Il faut savoir que le trafic sexuel a été pénalisé au Sénégal par la loi de 2005. «Et ce processus de réforme de la loi qui sera très prochainement finalisé, permettra une meilleure prise en charge du phénomène et consécutivement, un traitement approprié des éventuelles victimes», note le secrétaire d’Etat.
Un trafic transnational
Avec la porosité des frontières, le manque de personnel et d’unités spécialisées dans la lutte contre la traite des personnes, le manque de formations, d’infrastructures, l’insuffisance des ressources disponibles et l’application inadéquate des lois existantes pour poursuivre et punir les auteurs de tels crimes, il y a encore du chemin à faire pour faire cesser ces pratiques dégradantes. «Les poursuites restent encore faibles, en raison surtout du caractère clandestin de cette forme de criminalité, ajouté au silence des victimes et l’absence de dénonciation», reconnait M. Sow.
Grâce au Bureau du département d’Etat américain chargé de surveiller et de combattre la traite des personnes (Tip Office) et à l’appui des Ong, il reste possible de sortir ces victimes de trafic sexuel de cet enfer à Kédougou. «On espère, avec la sensibilisation, rendre cette forme de traite inhospitalière et c’est important pour la population», soutient Dr Mody Ndiaye, secrétaire permanant de la Cellule nationale de lutte contre la traite des personnes (Cnltp). Il souligne qu’il y a 80% de femmes, originaires de la zone de Kédougou, qui sont touchés par ce phénomène. «Par contre, dit-il, au niveau national, il est difficile de comptabiliser, mais il y en a trop.
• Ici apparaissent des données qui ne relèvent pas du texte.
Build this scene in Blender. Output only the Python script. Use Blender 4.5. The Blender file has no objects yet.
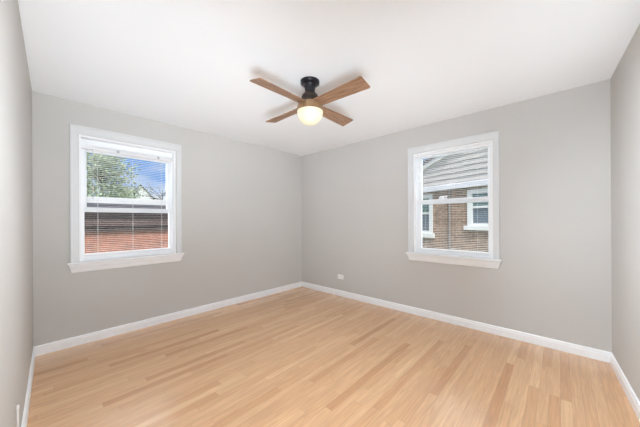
import bpy, bmesh, math, random
from mathutils import Vector, Matrix
random.seed(7)
COL = bpy.context.scene.collection
SC = bpy.context.scene

# ------------------------------------------------------------------ camera
CAMZ = 1.24
ROLL = -0.3
F = 258.0
cd = bpy.data.cameras.new('camera'); cam = bpy.data.objects.new('camera', cd); COL.objects.link(cam)
cam.location = (0, 0, CAMZ); cam.rotation_euler = Vector((0, 1, 0)).to_track_quat('-Z', 'Y').to_euler(); cam.rotation_euler = (cam.rotation_euler.to_matrix() @ Matrix.Rotation(math.radians(ROLL), 3, 'Z')).to_euler()
cd.sensor_width = 36; cd.lens = F / 640 * 36
cd.shift_y = (220 - 213.5) / 640
cd.clip_start = 0.02; cd.clip_end = 500
SC.camera = cam

# ------------------------------------------------------------------ world / sky
w = bpy.data.worlds.new('sky'); SC.world = w; w.use_nodes = True
nt = w.node_tree; nt.nodes.clear()
def N(t, typ, **k):
    n = t.nodes.new(typ)
    for a, b in k.items():
        if a.startswith('i_'): n.inputs[a[2:].replace('_', ' ')].default_value = b
        else: setattr(n, a, b)
    return n
SKY_LOW, SKY_HIGH = 1.0, 1.6
tc = N(nt, 'ShaderNodeTexCoord')
mp = N(nt, 'ShaderNodeMapping'); mp.inputs['Scale'].default_value = (1.5, 1.5, 4.5); mp.inputs['Location'].default_value = (0.35, 0.2, 0.15)
nz = N(nt, 'ShaderNodeTexNoise'); nz.inputs['Scale'].default_value = 1.6; nz.inputs['Detail'].default_value = 6
cr = N(nt, 'ShaderNodeValToRGB'); cr.color_ramp.elements[0].position = 0.47; cr.color_ramp.elements[1].position = 0.60
cr.color_ramp.elements[0].color = (0.17, 0.40, 0.86, 1); cr.color_ramp.elements[1].color = (0.86, 0.92, 1.0, 1)
sp = N(nt, 'ShaderNodeSeparateXYZ')
mr = N(nt, 'ShaderNodeMapRange'); mr.inputs['From Min'].default_value = 0.36; mr.inputs['From Max'].default_value = 0.62
mr.inputs['To Min'].default_value = SKY_LOW; mr.inputs['To Max'].default_value = SKY_HIGH
bg = N(nt, 'ShaderNodeBackground'); wo = N(nt, 'ShaderNodeOutputWorld')
L = nt.links.new
L(tc.outputs['Generated'], mp.inputs['Vector']); L(mp.outputs[0], nz.inputs['Vector']); L(nz.outputs[0], cr.inputs[0])
mz = N(nt, 'ShaderNodeMix', data_type='RGBA'); mw = N(nt, 'ShaderNodeMapRange'); mw.inputs['From Min'].default_value = 0.36; mw.inputs['From Max'].default_value = 0.55
L(sp.outputs['Z'], mw.inputs['Value']); L(mw.outputs[0], mz.inputs['Factor']); L(cr.outputs[0], mz.inputs['A']); mz.inputs['B'].default_value = (0.97, 0.98, 1, 1)
L(mz.outputs['Result'], bg.inputs['Color']); L(tc.outputs['Generated'], sp.inputs[0]); L(sp.outputs['Z'], mr.inputs['Value'])
L(mr.outputs[0], bg.inputs['Strength']); L(bg.outputs[0], wo.inputs['Surface'])

# sun: high behind the house, never falls through the two windows
sd = bpy.data.lights.new('sun', 'SUN'); so = bpy.data.objects.new('sun', sd); COL.objects.link(so)
sd.energy = 5.0; sd.angle = math.radians(12); sd.color = (1, 0.95, 0.88)
so.rotation_euler = (math.radians(42), 0, math.radians(4))

# ------------------------------------------------------------------ room plan
H = 2.44
C1 = Vector((-2.64, 2.37)); C2 = Vector((-0.347, 4.84)); C3 = Vector((2.50, 2.215)); C4 = Vector((0.275, -0.44))
CEN = Vector((-0.05, 2.25))

# rectangular area lamp turned to a target, for the added fill light
def area(name, loc, target, sx, sy, power, color, spread=180):
    d = bpy.data.lights.new(name, 'AREA'); o = bpy.data.objects.new(name, d); COL.objects.link(o)
    d.shape = 'RECTANGLE'; d.size = sx; d.size_y = sy; d.energy = power; d.color = color; d.spread = math.radians(spread)
    o.location = loc
    o.rotation_euler = (Vector(target) - Vector(loc)).to_track_quat('-Z', 'Y').to_euler()
    return o
LCOL = (0.82, 0.91, 1.0)
# added fill lamps without fixtures behind the camera, aimed at floor and ceiling
area('room_fill', (0.14, -0.12, 1.30), (-0.10, 3.2, 0.0), 0.42, 1.6, 20, LCOL, 100)
area('ceiling_fill', (0.13, -0.13, 0.55), (-0.10, 3.9, 2.44), 0.42, 0.95, 13, LCOL, 60)
area('ceiling_fill_left', (0.14, -0.10, 0.50), (-1.9, 2.5, 2.44), 0.4, 0.8, 12, LCOL, 60)
area('ceiling_fill_right', (0.2, -0.10, 0.50), (1.9, 2.2, 2.44), 0.4, 0.8, 7, LCOL, 60)
# added fill lamps above the view, no fixtures; brighten near walls and floor
area('wall_fill_left', (0.35, 0.95, 2.3), (-1.7, 1.10, 1.1), 0.3, 0.3, 5, LCOL, 70)
area('wall_fill_right', (-0.1, 0.95, 2.3), (1.95, 1.20, 1.1), 0.3, 0.3, 13, LCOL, 70)
area('overhead_fill', (0.10, 1.05, 2.41), (0.10, 1.06, 0), 0.8, 0.4, 9, LCOL, 140)
# unseen area lamps added outside each window, high and sideways, to boost daylight
def outside_fill(name, a, b, u, d, w_, z, sx, sy, power):
    t = (b - a).normalized(); n = Vector((-t.y, t.x)); p = a + t * (u + d) + n * w_; q = a + t * u
    area(name, (p.x, p.y, z), (q.x, q.y, 1.5), sx, sy, power, (0.93, 0.97, 1.0))
outside_fill('high_fill_left', C1, C2, .76, 0, 2.6, 3.3, 2.2, 1.0, 110)
outside_fill('high_fill_right', C2, C3, 2.58, 0, 2.6, 3.3, 2.2, 1.0, 110)
outside_fill('side_fill_left', C1, C2, .76, -1.25, 3.4, 1.9, 1.3, 1.6, 170)
outside_fill('side_fill_right', C2, C3, 2.58, .70, 3.4, 1.9, 1.3, 1.6, 90)

SC.view_settings.view_transform = 'Standard'
try: SC.view_settings.look = 'None'
except Exception: pass
SC.view_settings.gamma = 1; SC.view_settings.use_curve_mapping = False
SC.view_settings.exposure = 0.05
SC.cycles.use_denoising = True
SC.cycles.max_bounces = 12; SC.cycles.diffuse_bounces = 8; SC.cycles.transparent_max_bounces = 24
SC.cycles.sample_clamp_indirect = 6

# ------------------------------------------------------------------ materials
def mat(name, color=(.8, .8, .8), rough=.5, metal=0, spec=.5, coat=0, emis=None, es=0):
    m = bpy.data.materials.new(name); m.use_nodes = True
    p = m.node_tree.nodes['Principled BSDF']
    p.inputs['Base Color'].default_value = (*color, 1); p.inputs['Roughness'].default_value = rough
    p.inputs['Metallic'].default_value = metal; p.inputs['Specular IOR Level'].default_value = spec
    p.inputs['Coat Weight'].default_value = coat
    if emis: p.inputs['Emission Color'].default_value = (*emis, 1); p.inputs['Emission Strength'].default_value = es
    return m
def vary(m, scale, lo, hi, detail=4, stretch=(1, 1, 1), bump=0, bscale=None):
    """procedural mottling between two colours + optional fine bump"""
    t = m.node_tree; p = t.nodes['Principled BSDF']
    c = N(t, 'ShaderNodeTexCoord'); g = N(t, 'ShaderNodeMapping'); g.inputs['Scale'].default_value = stretch
    n = N(t, 'ShaderNodeTexNoise'); n.inputs['Scale'].default_value = scale; n.inputs['Detail'].default_value = detail
    r = N(t, 'ShaderNodeValToRGB'); r.color_ramp.elements[0].position = .35; r.color_ramp.elements[1].position = .65
    r.color_ramp.elements[0].color = (*lo, 1); r.color_ramp.elements[1].color = (*hi, 1)
    l = t.links.new
    l(c.outputs['Object'], g.inputs[0]); l(g.outputs[0], n.inputs['Vector']); l(n.outputs[0], r.inputs[0]); l(r.outputs[0], p.inputs['Base Color'])
    if bump:
        n2 = N(t, 'ShaderNodeTexNoise'); n2.inputs['Scale'].default_value = bscale or scale; n2.inputs['Detail'].default_value = 3
        b = N(t, 'ShaderNodeBump'); b.inputs['Strength'].default_value = bump; b.inputs['Distance'].default_value = .002
        l(g.outputs[0], n2.inputs['Vector']); l(n2.outputs[0], b.inputs['Height']); l(b.outputs[0], p.inputs['Normal'])
    return m
M = {}
M['wall'] = vary(mat('wall_paint', rough=.75, spec=.3), 1.3, (.555, .54, .515), (.57, .555, .53), bump=.08, bscale=160)
M['ceiling'] = vary(mat('ceiling_paint', rough=.9, spec=.2), 1.1, (.865, .885, .90), (.875, .895, .91), bump=.08, bscale=120)
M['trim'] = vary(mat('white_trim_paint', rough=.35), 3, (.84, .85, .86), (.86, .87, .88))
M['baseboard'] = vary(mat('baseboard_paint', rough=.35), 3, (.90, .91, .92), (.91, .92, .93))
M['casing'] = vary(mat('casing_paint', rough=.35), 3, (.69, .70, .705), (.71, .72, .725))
M['vinyl'] = vary(mat('white_sash', rough=.5), 3, (.90, .91, .92), (.92, .93, .94))
M['slat'] = mat('blind_slat_white', (.86, .86, .87), .4)
M['cord'] = mat('cord_white', (.8, .8, .8), .7)
M['wand'] = mat('clear_plastic_wand', (.55, .57, .58), .25)
M['greymetal'] = mat('grey_clip', (.5, .51, .52), .4, .6)
M['black'] = vary(mat('black_bronze_metal', rough=.3, metal=.35), 20, (.008, .008, .012), (.016, .015, .02))
M['motor'] = vary(mat('oil_rubbed_bronze', rough=.42, metal=.5), 14, (.035, .025, .02), (.055, .038, .03))
M['collar'] = vary(mat('brushed_bronze', rough=.45, metal=.35), 14, (.26, .155, .08), (.34, .21, .11), stretch=(1, 1, 8))
M['globe'] = mat('opal_glass_lit', (.60, .56, .44), .3, emis=(1.0, .84, .46), es=.36)
M['blade'] = vary(mat('walnut_blade', rough=.45), 9, (.17, .09, .052), (.37, .215, .13), detail=7, stretch=(.7, 9, 4))
M['outlet'] = mat('outlet_plastic', (.86, .85, .84), .35)
M['slot'] = mat('outlet_slot', (.12, .12, .12), .6)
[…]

La traite des personnes n’épargne aucune région du monde et la sous-région ne fait pas exception ; et le Sénégal faisant parti de la sous-région, fait face à diverses formes de traite.» En revanche, les zones les plus sensibles, selon le Directeur régional pour l’Afrique de l’Ouest et du Centre de l’Onudc, se trouvent principalement dans les départements de Saraya et Kédougou, où se concentrent la majorité des mines d’or artisanales. «La majorité de ces sites sont clandestins et non réglementés», regrette-t-il.